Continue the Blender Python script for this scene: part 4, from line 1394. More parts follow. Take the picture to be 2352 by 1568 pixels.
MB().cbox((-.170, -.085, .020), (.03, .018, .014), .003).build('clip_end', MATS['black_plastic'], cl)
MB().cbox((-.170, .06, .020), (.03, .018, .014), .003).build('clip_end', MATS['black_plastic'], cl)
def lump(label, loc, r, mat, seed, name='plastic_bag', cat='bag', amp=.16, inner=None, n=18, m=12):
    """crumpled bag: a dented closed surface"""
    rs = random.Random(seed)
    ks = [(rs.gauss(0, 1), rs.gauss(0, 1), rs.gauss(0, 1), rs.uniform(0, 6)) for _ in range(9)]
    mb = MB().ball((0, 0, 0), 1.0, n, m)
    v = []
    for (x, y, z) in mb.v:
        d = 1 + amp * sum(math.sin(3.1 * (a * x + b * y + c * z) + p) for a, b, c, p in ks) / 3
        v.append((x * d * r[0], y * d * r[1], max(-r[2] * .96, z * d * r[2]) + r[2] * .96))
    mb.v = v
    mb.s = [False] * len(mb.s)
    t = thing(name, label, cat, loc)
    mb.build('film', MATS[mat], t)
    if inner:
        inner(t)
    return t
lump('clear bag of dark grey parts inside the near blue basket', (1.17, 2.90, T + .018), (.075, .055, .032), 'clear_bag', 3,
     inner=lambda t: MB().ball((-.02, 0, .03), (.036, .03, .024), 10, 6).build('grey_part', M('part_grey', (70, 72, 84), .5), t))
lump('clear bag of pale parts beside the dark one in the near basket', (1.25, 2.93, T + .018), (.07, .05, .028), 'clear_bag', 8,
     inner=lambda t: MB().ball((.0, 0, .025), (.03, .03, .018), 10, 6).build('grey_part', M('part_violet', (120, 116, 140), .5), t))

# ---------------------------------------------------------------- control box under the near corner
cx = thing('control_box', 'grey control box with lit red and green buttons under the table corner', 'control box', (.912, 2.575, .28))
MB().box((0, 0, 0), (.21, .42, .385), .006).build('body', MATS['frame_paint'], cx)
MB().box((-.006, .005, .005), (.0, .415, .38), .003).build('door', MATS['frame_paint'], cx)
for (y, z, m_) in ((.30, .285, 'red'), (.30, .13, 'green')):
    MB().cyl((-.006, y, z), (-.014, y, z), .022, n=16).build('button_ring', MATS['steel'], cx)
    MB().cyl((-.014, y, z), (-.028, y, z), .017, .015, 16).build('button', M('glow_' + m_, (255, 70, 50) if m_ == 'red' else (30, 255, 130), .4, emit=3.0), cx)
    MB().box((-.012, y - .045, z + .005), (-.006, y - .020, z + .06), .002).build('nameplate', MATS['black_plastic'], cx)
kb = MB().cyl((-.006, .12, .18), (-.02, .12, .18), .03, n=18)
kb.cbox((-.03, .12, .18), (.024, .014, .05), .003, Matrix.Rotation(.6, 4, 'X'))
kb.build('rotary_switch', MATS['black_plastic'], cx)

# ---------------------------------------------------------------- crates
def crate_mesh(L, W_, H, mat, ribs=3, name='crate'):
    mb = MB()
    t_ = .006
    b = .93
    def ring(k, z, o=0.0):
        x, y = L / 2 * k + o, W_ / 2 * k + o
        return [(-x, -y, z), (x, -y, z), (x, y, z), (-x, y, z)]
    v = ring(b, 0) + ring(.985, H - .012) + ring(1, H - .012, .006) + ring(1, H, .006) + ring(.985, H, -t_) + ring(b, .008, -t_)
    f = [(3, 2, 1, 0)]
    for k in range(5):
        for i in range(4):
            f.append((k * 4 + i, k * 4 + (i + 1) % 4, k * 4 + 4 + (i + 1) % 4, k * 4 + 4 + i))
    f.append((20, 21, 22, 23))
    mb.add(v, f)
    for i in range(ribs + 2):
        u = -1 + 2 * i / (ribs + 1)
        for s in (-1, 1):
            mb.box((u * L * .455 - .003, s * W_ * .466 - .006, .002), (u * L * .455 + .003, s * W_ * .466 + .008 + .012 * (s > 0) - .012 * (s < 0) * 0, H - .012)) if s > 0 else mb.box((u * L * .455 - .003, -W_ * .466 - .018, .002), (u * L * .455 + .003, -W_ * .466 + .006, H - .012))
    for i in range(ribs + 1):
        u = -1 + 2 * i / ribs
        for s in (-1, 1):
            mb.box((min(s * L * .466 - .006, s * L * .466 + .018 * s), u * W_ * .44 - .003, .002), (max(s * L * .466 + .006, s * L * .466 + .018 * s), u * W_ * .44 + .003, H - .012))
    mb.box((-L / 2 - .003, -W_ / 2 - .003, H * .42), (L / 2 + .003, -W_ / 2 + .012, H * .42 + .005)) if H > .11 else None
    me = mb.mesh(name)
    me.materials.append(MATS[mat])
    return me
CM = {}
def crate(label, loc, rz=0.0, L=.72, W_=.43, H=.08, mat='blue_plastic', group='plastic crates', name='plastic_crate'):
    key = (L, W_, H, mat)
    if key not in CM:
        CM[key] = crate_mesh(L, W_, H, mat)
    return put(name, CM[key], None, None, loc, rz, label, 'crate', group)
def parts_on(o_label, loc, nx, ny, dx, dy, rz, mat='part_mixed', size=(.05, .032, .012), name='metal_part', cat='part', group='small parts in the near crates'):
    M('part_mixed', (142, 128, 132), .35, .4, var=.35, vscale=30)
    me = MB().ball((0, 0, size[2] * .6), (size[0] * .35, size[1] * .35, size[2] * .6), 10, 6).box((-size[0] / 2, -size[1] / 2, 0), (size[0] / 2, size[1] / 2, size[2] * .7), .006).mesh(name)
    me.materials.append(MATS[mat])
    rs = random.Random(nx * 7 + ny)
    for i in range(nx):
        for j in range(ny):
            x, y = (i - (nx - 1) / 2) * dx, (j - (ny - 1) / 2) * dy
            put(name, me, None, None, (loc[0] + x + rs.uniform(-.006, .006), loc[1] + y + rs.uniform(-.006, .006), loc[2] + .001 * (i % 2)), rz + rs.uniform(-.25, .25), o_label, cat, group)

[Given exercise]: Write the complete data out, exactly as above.

[Correct result]:
Continue the Blender Python script for this scene: part 4, from line 1394. More parts follow. Take the picture to be 2352 by 1568 pixels.
MB().cbox((-.170, -.085, .020), (.03, .018, .014), .003).build('clip_end', MATS['black_plastic'], cl)
MB().cbox((-.170, .06, .020), (.03, .018, .014), .003).build('clip_end', MATS['black_plastic'], cl)
def lump(label, loc, r, mat, seed, name='plastic_bag', cat='bag', amp=.16, inner=None, n=18, m=12):
    """crumpled bag: a dented closed surface"""
    rs = random.Random(seed)
    ks = [(rs.gauss(0, 1), rs.gauss(0, 1), rs.gauss(0, 1), rs.uniform(0, 6)) for _ in range(9)]
    mb = MB().ball((0, 0, 0), 1.0, n, m)
    v = []
    for (x, y, z) in mb.v:
        d = 1 + amp * sum(math.sin(3.1 * (a * x + b * y + c * z) + p) for a, b, c, p in ks) / 3
        v.append((x * d * r[0], y * d * r[1], max(-r[2] * .96, z * d * r[2]) + r[2] * .96))
    mb.v = v
    mb.s = [False] * len(mb.s)
    t = thing(name, label, cat, loc)
    mb.build('film', MATS[mat], t)
    if inner:
        inner(t)
    return t
lump('clear bag of dark grey parts inside the near blue basket', (1.17, 2.90, T + .018), (.075, .055, .032), 'clear_bag', 3,
     inner=lambda t: MB().ball((-.02, 0, .03), (.036, .03, .024), 10, 6).build('grey_part', M('part_grey', (70, 72, 84), .5), t))
lump('clear bag of pale parts beside the dark one in the near basket', (1.25, 2.93, T + .018), (.07, .05, .028), 'clear_bag', 8,
     inner=lambda t: MB().ball((.0, 0, .025), (.03, .03, .018), 10, 6).build('grey_part', M('part_violet', (120, 116, 140), .5), t))

# ---------------------------------------------------------------- control box under the near corner
cx = thing('control_box', 'grey control box with lit red and green buttons under the table corner', 'control box', (.912, 2.575, .28))
MB().box((0, 0, 0), (.21, .42, .385), .006).build('body', MATS['frame_paint'], cx)
MB().box((-.006, .005, .005), (.0, .415, .38), .003).build('door', MATS['frame_paint'], cx)
for (y, z, m_) in ((.30, .285, 'red'), (.30, .13, 'green')):
    MB().cyl((-.006, y, z), (-.014, y, z), .022, n=16).build('button_ring', MATS['steel'], cx)
    MB().cyl((-.014, y, z), (-.028, y, z), .017, .015, 16).build('button', M('glow_' + m_, (255, 70, 50) if m_ == 'red' else (30, 255, 130), .4, emit=3.0), cx)
    MB().box((-.012, y - .045, z + .005), (-.006, y - .020, z + .06), .002).build('nameplate', MATS['black_plastic'], cx)
kb = MB().cyl((-.006, .12, .18), (-.02, .12, .18), .03, n=18)
kb.cbox((-.03, .12, .18), (.024, .014, .05), .003, Matrix.Rotation(.6, 4, 'X'))
kb.build('rotary_switch', MATS['black_plastic'], cx)

# ---------------------------------------------------------------- crates
def crate_mesh(L, W_, H, mat, ribs=3, name='crate'):
    mb = MB()
    t_ = .006
    b = .93
    def ring(k, z, o=0.0):
        x, y = L / 2 * k + o, W_ / 2 * k + o
        return [(-x, -y, z), (x, -y, z), (x, y, z), (-x, y, z)]
    v = ring(b, 0) + ring(.985, H - .012) + ring(1, H - .012, .006) + ring(1, H, .006) + ring(.985, H, -t_) + ring(b, .008, -t_)
    f = [(3, 2, 1, 0)]
    for k in range(5):
        for i in range(4):
            f.append((k * 4 + i, k * 4 + (i + 1) % 4, k * 4 + 4 + (i + 1) % 4, k * 4 + 4 + i))
    f.append((20, 21, 22, 23))
    mb.add(v, f)
    for i in range(ribs + 2):
        u = -1 + 2 * i / (ribs + 1)
        for s in (-1, 1):
            mb.box((u * L * .455 - .003, s * W_ * .466 - .006, .002), (u * L * .455 + .003, s * W_ * .466 + .008 + .012 * (s > 0) - .012 * (s < 0) * 0, H - .012)) if s > 0 else mb.box((u * L * .455 - .003, -W_ * .466 - .018, .002), (u * L * .455 + .003, -W_ * .466 + .006, H - .012))
    for i in range(ribs + 1):
        u = -1 + 2 * i / ribs
        for s in (-1, 1):
            mb.box((min(s * L * .466 - .006, s * L * .466 + .018 * s), u * W_ * .44 - .003, .002), (max(s * L * .466 + .006, s * L * .466 + .018 * s), u * W_ * .44 + .003, H - .012))
    mb.box((-L / 2 - .003, -W_ / 2 - .003, H * .42), (L / 2 + .003, -W_ / 2 + .012, H * .42 + .005)) if H > .11 else None
    me = mb.mesh(name)
    me.materials.append(MATS[mat])
    return me
CM = {}
def crate(label, loc, rz=0.0, L=.72, W_=.43, H=.08, mat='blue_plastic', group='plastic crates', name='plastic_crate'):
    key = (L, W_, H, mat)
    if key not in CM:
        CM[key] = crate_mesh(L, W_, H, mat)
    return put(name, CM[key], None, None, loc, rz, label, 'crate', group)
def parts_on(o_label, loc, nx, ny, dx, dy, rz, mat='part_mixed', size=(.05, .032, .012), name='metal_part', cat='part', group='small parts in the near crates'):
    M('part_mixed', (142, 128, 132), .35, .4, var=.35, vscale=30)
    me = MB().ball((0, 0, size[2] * .6), (size[0] * .35, size[1] * .35, size[2] * .6), 10, 6).box((-size[0] / 2, -size[1] / 2, 0), (size[0] / 2, size[1] / 2, size[2] * .7), .006).mesh(name)
    me.materials.append(MATS[mat])
    rs = random.Random(nx * 7 + ny)
    for i in range(nx):
        for j in range(ny):
            x, y = (i - (nx - 1) / 2) * dx, (j - (ny - 1) / 2) * dy
            put(name, me, None, None, (loc[0] + x + rs.uniform(-.006, .006), loc[1] + y + rs.uniform(-.006, .006), loc[2] + .001 * (i % 2)), rz + rs.uniform(-.25, .25), o_label, cat, group)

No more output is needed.